10:15 am. Our morning was kickstarted with crispy, butter-laden muffins prepared by Jesse himself: ne plus ultra. Feeling resoundingly positive, perhaps up there with Berlusconi after wooing another scantily clad women, or not quite, we made our way to the red bus. Ouyster cards at the ready, we made our way to the British Museum.
'What! It's huge,' I seemed to say every second, always commenting on the biblical scale of London. Indeed, the building of the British Museum is that monstrous, it is enough for God to declare it a mansion. The main entrance hall is so impressive, the Queen would call it modest. Still in awe of the scale, we walked, or more accurately hiked, to Egyptology. In the entrance hall was the Rosetta stone, a stone with formal Egyptian hieroglyphs at the top, Demotic, an informal Egyptian language in the middle and Greek at the bottom. Thomas Young, the great polymath who dabbled in subjects as varied as light and materials science helped to piece together Egyptian heiroglyphs, transcribing the language in 1822. Unlike the pictorial beauty of Egyptian hieroglyphs, I was surprised to dicover the jagged, violent, complex Assyrian hieroglyphs. I knew nothing of the Assyrians so it was intriguing for me. In fact it seemed that the British Museum provoked a child-like curiosity in me, a part of ourselves that is sometimes hard to unlock but when allowed to flourish is transcendental. It's a bit like Newton's anology: we walk along the beach discovering smoother and smoother pebbles but the ocean of discovery lays before us. All we can do is allow our child-like curiosity to direct us to a smoother pebble and maybe if inspired, we can throw our pebble into the sea, ripping a hole in the unknown...
After Egypt we took a look at Greece and Rome. As Jesse remarked it was 'everything you expect of history' with finely sculpted models not wearing much, grand temples and elegant carvings. Somehow the Greeks and Romans don't harbour as much mystique as the Aztecs, Myans, Egyptians or Assyrians. However, probably the highlight was Asia upstairs. 'Greece and Rome is everything you expect from history but when you get to Asia you are just like what the fuck' Jesse observed, summing up the eccentricity, obscurity and wild dogmas of Asia. In Asia there were three-legged frogs (to match the other three-legged frog on the Sun of course), fearsome lawyers that judge your life's merits and downfalls, the four-armed Shiva dancing on the God of ignorance and huge glowing buddhas. Bemused, we left the Britsh Museum through the grand entrance hall wishing we could stay longer.

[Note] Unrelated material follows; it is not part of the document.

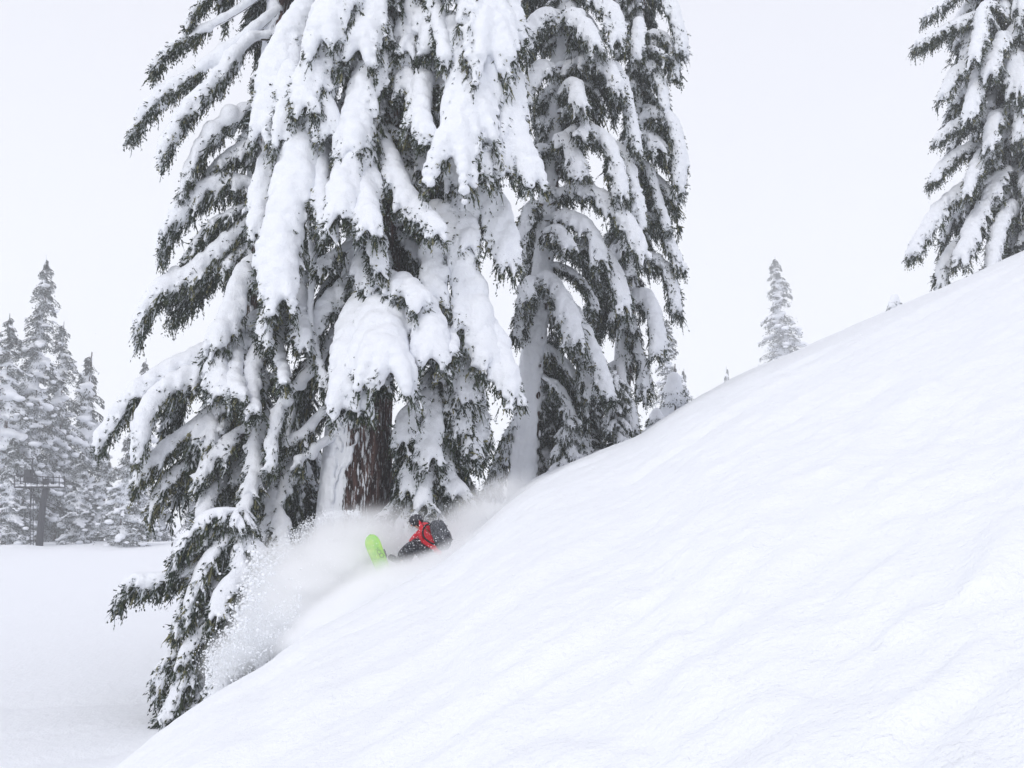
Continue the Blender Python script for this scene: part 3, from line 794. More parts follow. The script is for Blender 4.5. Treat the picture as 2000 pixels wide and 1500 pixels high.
for pts, W, Rs, Ye, kw in HG:
    hero(G_, px_poly(pts, 35.8, Ye), W, Rs, rngG, outdir=(-.8, -.8), **kw)
generic_crown(G_, PG, zpx(520, 36), zpx(-540, 36), ext_px([(-560, 10, 10), (-100, 100, 100), (60, 150, 150), (200, 130, 130), (350, 125, 130), (500, 150, 140)], 36), rngG, 170, jit=.3)

# ------------------------------------------------------------------ far trees
def far_crown(H, Rb, seed, droop=.7, density=1.0):
    rng = np.random.RandomState(seed); q = QB(); bc, bs = [], []
    n = int(H * 5.5 * density)
    LC, LD, LW, LM = [], [], [], []
    for i in range(n):
        h = .06 + .92 * (i + rng.rand()) / n; z = H * h
        az = rng.uniform(0, 2 * math.pi); c, s_ = math.cos(az), math.sin(az)
        L = (Rb * (1 - h)**.8 + .3) * rng.uniform(.4, 1.1) * (1 + .45 * vnoise(np.array(h * 9.), np.array(seed + az * .8), 5))
        m = 6; u = np.linspace(0, 1, m)
        P = np.stack([c * L * u, s_ * L * u, z + .12 * L * u - droop * L * u**2.2], 1)
        q.add(*tube(P, np.linspace(.05, .02, m), 3), 0)
        side = np.array([-s_, c, 0])
        r = (.20 + .13 * min(L, 2.5)) * rng.uniform(.5, 1.35) * min(1, .3 + 2.2 * (1 - h))
        if rng.rand() < .80:
            k = max(3, int(L / r * 1.1)); uu = np.linspace(.15, .95, k)
            Pi = np.stack([np.interp(uu, u, P[:, j]) for j in range(3)], 1)
            lat = rng.randn(k, 1) * .30 * np.sin(uu * 3.1)[:, None] * L * .6
            rr = r * rng.uniform(.6, 1.1, k) * (1.1 - .5 * uu)
            bc.append(Pi + side * lat + UP * (rr * .5)[:, None] - UP * abs(lat) * .5); bs.append(rr[:, None] * np.array([1, 1, .85]))
        k = int(34 + 44 * L)
        uu = rng.rand(k)**.7
        Pi = np.stack([np.interp(uu, u, P[:, j]) for j in range(3)], 1)
        lat = rng.randn(k, 1) * .26 * L * np.sin(uu * 2.6 + .3)[:, None]
        C = Pi + side * lat - UP * (abs(lat) * .5 + rng.uniform(0, .45, (k, 1)))
        d = norm(-UP + np.array([c, s_, 0]) * .6 + side * np.sign(lat) * .4 + rng.randn(k, 3) * .35) * rng.uniform(.16, .36, (k, 1))
        w = norm(np.cross(d, rng.randn(k, 3))) * rng.uniform(.05, .11, (k, 1))
        LC.append(C); LD.append(d); LW.append(w); LM.append(np.where(rng.rand(k) < .28, 2, 1))
    q.leaves(np.concatenate(LC), np.concatenate(LD), np.concatenate(LW), np.concatenate(LM))
    return q.mesh('crown', [M_twig, M_hazed_needle, M_frost, M_lichen]), np.concatenate(bc), np.concatenate(bs)
FAR = []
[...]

The Science Museum was our next port of call. In the space section downstairs we were in our element. There was a mock-up of the Eagle, a J-2 engine used on the second stage of Saturn V, the orginal Apollo 10 capsule and other space related wonders. Of course it was an apt time to look at the space section, coinciding with 40 years since man walked on the moon. I stood for a fleeting moment, imagining looking at the big blue Earth through the window of the Apollo 10 capsule. Apollo seems so long ago... The days of reaching out into space, the visionary charisma of JFK, all to the soundtrack of Jimmi Hendrix or the Grateful Dead seems intangible, a glowing light that shines perhaps all too brightly as we fly over the landscape of the past. After the groundfloor we went upstairs to Maritime and Mathematics. There was a liquid model of the economy, a Japenese abacus, cloud chambers, mathematical tools and posh drawings using spirograph (or so they looked). Culminating our visit to Science Museum by eating out on the grass as the sun warmed our faces, the National History Museum loomed next us, our next venture.
Again on a par with the British Museum, the entrance hall of the Natural History Museum is impressive; Darwin, now moved to the top of the stairs to celebrate the anniversary of the Origin of Species, sits, poised above the giant diplodocas skeleton (it was huge but yet everything was huge). The compass of our curiosity directed us to Dinosaurs, so we followed. The dinosaur section is organised well as you go over a walkway observing fossils from overhead, encounter a terrifying tyranosaurus-rex and weave your way through small interactive exhibits. It seems everyone loves dinosaurs. Perhaps, it is the mystery surrounding their mass extinction, the many years ago when they stalked the planet or simply because they scare the hell out of your parents as a child. After laughing at oddball extinction theories (cataracts, mass-suicide, you get the picture) we headed over to Mammals.
I think at this point I can be excused to comment on the pretty large nature of the Blue Wale; it was ginormous, monstrous, incomprehensible. It probably isn't worth talking about what else we saw in Mammals, the Blue Wale is king: arteries you can swim down, a huge jaw to filter krill, a tongue weighing as much as an elephant and hitting the scales at 100,000 kg.
We staggered out of the Natural History museum, ending our trilogy, mouths watering awaiting Jesse's Jamaican jerk chicken. Arriving back at Jesse's we got to work preparing tea. Joe peeled potatoes, I cut potatoes and Jesse marinated the chicken, bizarre squelchy noises emanating from his side of the kitchen. We had a lot of potatoes but didn't find it hard to finish them. I'll just use the excuse that we're growing lads. Feeling full after enjoying a delicious meal, Joe donned the yellow gloves and got to work washing-up. That's what happens when you can't cook! Ending the night in style we watched Se7en, then an episode of Firefly before going to bed at 3am.